The question before the Constitutional Court, whether the South African Human Rights Commission’s findings and recommendations should have binding legal force, is not an abstract legal debate. It goes to the heart of transformation, accountability and the lived experiences of pupils in SA’s schools. The recent high court and Supreme Court of Appeal decisions, which held that SAHRC findings are not binding unless confirmed by a court, align closely with the findings of my own research during my master’s degree in international and comparative education.

My work examined the role of human rights education in SA schools, with a particular focus on how oversight bodies like the SAHRC influence transformation, school governance and the protection of pupils’ rights. What I found is troubling and directly relevant to the case now before the Constitutional Court. One of the cases central to my research was the SAHRC’s report on the lack of racial transformation in a former white school.

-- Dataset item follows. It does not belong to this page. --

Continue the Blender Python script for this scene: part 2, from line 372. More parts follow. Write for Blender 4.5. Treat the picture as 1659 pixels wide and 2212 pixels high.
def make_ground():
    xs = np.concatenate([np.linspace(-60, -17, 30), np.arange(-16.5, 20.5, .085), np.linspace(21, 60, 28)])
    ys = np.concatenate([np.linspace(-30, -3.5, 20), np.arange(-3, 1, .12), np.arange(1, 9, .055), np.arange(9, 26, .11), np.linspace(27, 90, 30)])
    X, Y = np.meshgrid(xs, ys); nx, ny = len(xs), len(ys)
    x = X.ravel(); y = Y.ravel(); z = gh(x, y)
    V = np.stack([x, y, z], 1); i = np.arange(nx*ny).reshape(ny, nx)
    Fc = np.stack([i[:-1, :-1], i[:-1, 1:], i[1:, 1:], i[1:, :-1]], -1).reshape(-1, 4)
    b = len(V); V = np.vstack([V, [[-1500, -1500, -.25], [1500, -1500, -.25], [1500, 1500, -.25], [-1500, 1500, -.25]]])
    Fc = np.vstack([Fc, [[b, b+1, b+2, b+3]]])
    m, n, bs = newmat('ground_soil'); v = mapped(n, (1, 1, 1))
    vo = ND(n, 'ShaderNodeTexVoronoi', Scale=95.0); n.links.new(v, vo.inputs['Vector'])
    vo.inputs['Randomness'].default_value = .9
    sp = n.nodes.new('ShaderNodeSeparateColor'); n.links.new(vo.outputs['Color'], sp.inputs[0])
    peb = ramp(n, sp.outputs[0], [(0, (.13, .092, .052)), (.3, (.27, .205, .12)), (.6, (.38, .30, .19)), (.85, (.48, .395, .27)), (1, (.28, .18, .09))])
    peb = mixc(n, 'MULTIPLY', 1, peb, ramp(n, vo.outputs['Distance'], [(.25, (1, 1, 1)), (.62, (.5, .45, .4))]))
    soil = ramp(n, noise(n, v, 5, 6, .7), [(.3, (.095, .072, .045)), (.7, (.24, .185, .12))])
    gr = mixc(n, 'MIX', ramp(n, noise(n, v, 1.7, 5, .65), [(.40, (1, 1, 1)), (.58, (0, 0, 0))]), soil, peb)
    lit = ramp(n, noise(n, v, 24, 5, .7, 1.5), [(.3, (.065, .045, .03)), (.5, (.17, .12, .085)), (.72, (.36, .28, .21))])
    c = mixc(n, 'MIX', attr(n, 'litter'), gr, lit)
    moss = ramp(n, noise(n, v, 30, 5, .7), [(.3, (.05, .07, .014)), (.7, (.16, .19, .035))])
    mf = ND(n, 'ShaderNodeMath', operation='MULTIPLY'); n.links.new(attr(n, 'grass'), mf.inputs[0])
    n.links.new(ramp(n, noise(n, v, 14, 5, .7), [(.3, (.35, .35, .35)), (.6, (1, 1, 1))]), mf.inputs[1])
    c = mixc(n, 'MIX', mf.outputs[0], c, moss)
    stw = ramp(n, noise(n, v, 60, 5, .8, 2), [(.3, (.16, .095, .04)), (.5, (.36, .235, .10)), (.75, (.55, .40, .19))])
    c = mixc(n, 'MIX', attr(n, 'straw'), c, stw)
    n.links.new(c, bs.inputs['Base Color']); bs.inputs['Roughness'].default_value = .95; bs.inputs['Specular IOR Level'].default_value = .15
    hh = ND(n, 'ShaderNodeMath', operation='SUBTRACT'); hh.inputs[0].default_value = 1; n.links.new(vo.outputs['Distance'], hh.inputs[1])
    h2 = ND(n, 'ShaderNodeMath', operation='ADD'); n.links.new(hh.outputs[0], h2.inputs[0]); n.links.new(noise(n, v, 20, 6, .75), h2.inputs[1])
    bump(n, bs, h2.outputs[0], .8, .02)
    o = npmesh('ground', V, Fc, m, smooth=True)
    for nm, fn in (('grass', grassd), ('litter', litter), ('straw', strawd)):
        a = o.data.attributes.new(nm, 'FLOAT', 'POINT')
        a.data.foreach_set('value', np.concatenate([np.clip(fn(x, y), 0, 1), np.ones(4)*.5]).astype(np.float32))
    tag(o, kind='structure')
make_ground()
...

The investigation followed a complaint by a parent who raised concerns about the school’s slow pace of racial transformation, particularly regarding the demographic composition of both pupils and teachers. Though the school is now legally required to be inclusive, its racial makeup remained largely unchanged, a pattern mirrored across many historically white schools. A careful analysis of the SAHRC’s report reveals something deeper than bureaucratic caution: the language itself reflects entrenched power dynamics and an institutional reluctance to confront inequality.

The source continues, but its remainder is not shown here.